> SHORT EXERCISE: Repeat the data word for word. Do not include the pictures.

Data extracted from a collection:
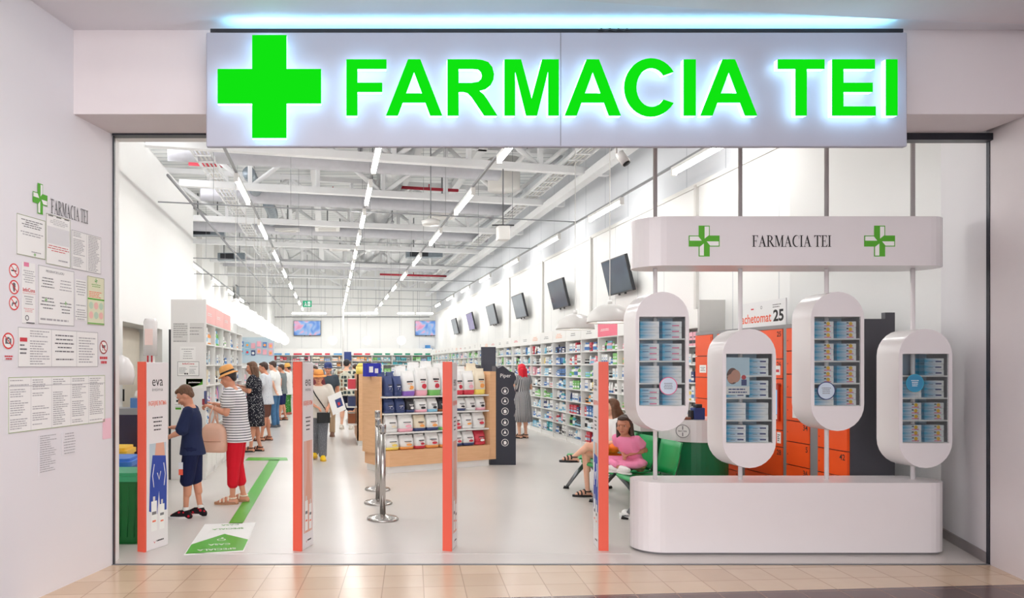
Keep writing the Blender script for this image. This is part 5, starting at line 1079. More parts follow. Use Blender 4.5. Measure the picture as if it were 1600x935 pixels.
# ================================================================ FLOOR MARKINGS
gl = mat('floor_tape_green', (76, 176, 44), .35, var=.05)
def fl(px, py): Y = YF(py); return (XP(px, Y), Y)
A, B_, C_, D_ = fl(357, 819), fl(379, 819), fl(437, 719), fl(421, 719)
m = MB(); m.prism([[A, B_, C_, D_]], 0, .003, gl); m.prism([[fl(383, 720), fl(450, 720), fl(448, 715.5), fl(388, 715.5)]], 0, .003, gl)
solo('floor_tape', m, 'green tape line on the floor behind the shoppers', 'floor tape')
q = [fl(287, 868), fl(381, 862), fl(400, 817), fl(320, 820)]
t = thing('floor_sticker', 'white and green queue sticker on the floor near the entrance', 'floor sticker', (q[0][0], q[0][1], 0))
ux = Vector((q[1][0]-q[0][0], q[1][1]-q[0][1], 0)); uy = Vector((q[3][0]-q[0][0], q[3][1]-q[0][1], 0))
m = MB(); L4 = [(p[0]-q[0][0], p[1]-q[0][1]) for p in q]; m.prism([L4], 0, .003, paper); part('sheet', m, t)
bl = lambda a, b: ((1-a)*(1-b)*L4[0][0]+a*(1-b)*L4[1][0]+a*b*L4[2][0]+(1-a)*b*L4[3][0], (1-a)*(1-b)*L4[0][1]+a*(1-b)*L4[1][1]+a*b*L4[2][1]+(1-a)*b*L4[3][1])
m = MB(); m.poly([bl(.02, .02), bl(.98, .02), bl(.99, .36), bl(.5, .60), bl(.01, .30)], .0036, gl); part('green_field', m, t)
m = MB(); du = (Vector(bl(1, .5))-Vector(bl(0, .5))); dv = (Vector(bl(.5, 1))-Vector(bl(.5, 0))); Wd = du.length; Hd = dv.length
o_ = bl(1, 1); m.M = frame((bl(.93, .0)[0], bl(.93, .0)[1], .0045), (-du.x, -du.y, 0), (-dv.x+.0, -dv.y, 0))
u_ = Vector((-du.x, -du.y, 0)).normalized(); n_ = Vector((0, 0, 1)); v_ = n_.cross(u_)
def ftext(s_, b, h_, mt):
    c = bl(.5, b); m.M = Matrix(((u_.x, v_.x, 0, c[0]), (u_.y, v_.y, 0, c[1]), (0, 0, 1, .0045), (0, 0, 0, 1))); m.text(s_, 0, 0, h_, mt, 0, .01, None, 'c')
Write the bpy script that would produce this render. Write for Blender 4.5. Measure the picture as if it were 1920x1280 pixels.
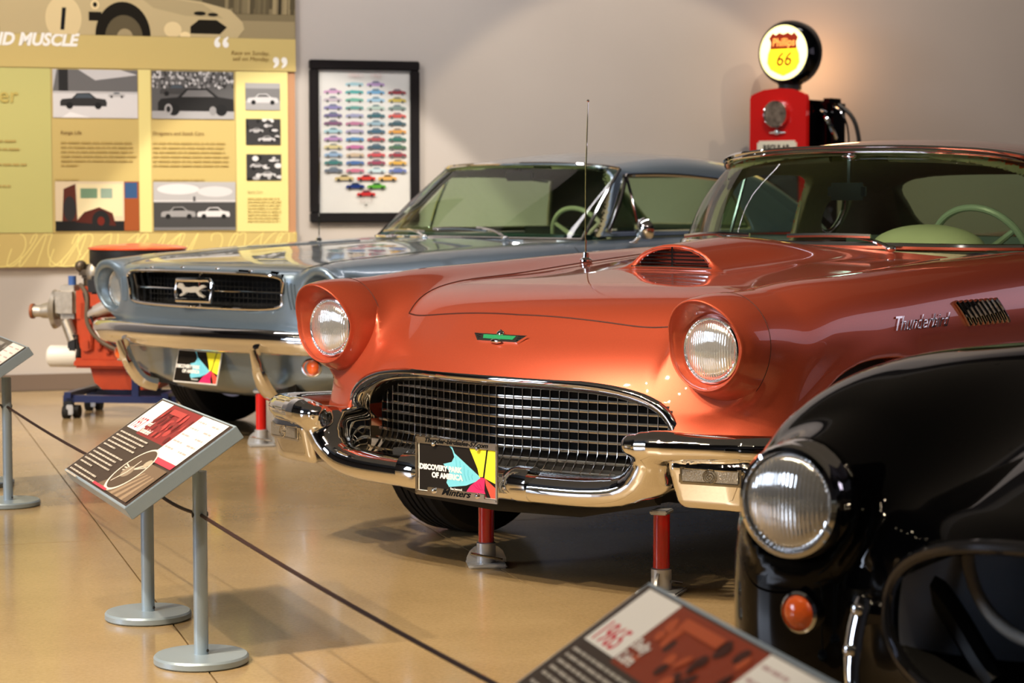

> OUTPUT OF THE EXERCISE:
Keep writing the Blender script for this image. This is part 5, starting at line 1079. More parts follow. Use Blender 4.5. Measure the picture as if it were 1600x935 pixels.
# ================================================================ FLOOR MARKINGS
gl = mat('floor_tape_green', (76, 176, 44), .35, var=.05)
def fl(px, py): Y = YF(py); return (XP(px, Y), Y)
A, B_, C_, D_ = fl(357, 819), fl(379, 819), fl(437, 719), fl(421, 719)
m = MB(); m.prism([[A, B_, C_, D_]], 0, .003, gl); m.prism([[fl(383, 720), fl(450, 720), fl(448, 715.5), fl(388, 715.5)]], 0, .003, gl)
solo('floor_tape', m, 'green tape line on the floor behind the shoppers', 'floor tape')
q = [fl(287, 868), fl(381, 862), fl(400, 817), fl(320, 820)]
t = thing('floor_sticker', 'white and green queue sticker on the floor near the entrance', 'floor sticker', (q[0][0], q[0][1], 0))
ux = Vector((q[1][0]-q[0][0], q[1][1]-q[0][1], 0)); uy = Vector((q[3][0]-q[0][0], q[3][1]-q[0][1], 0))
m = MB(); L4 = [(p[0]-q[0][0], p[1]-q[0][1]) for p in q]; m.prism([L4], 0, .003, paper); part('sheet', m, t)
bl = lambda a, b: ((1-a)*(1-b)*L4[0][0]+a*(1-b)*L4[1][0]+a*b*L4[2][0]+(1-a)*b*L4[3][0], (1-a)*(1-b)*L4[0][1]+a*(1-b)*L4[1][1]+a*b*L4[2][1]+(1-a)*b*L4[3][1])
m = MB(); m.poly([bl(.02, .02), bl(.98, .02), bl(.99, .36), bl(.5, .60), bl(.01, .30)], .0036, gl); part('green_field', m, t)
m = MB(); du = (Vector(bl(1, .5))-Vector(bl(0, .5))); dv = (Vector(bl(.5, 1))-Vector(bl(.5, 0))); Wd = du.length; Hd = dv.length
o_ = bl(1, 1); m.M = frame((bl(.93, .0)[0], bl(.93, .0)[1], .0045), (-du.x, -du.y, 0), (-dv.x+.0, -dv.y, 0))
u_ = Vector((-du.x, -du.y, 0)).normalized(); n_ = Vector((0, 0, 1)); v_ = n_.cross(u_)
def ftext(s_, b, h_, mt):
    c = bl(.5, b); m.M = Matrix(((u_.x, v_.x, 0, c[0]), (u_.y, v_.y, 0, c[1]), (0, 0, 1, .0045), (0, 0, 0, 1))); m.text(s_, 0, 0, h_, mt, 0, .01, None, 'c')
Write the bpy script that would produce this render. Write for Blender 4.5. Measure the picture as if it were 1920x1280 pixels.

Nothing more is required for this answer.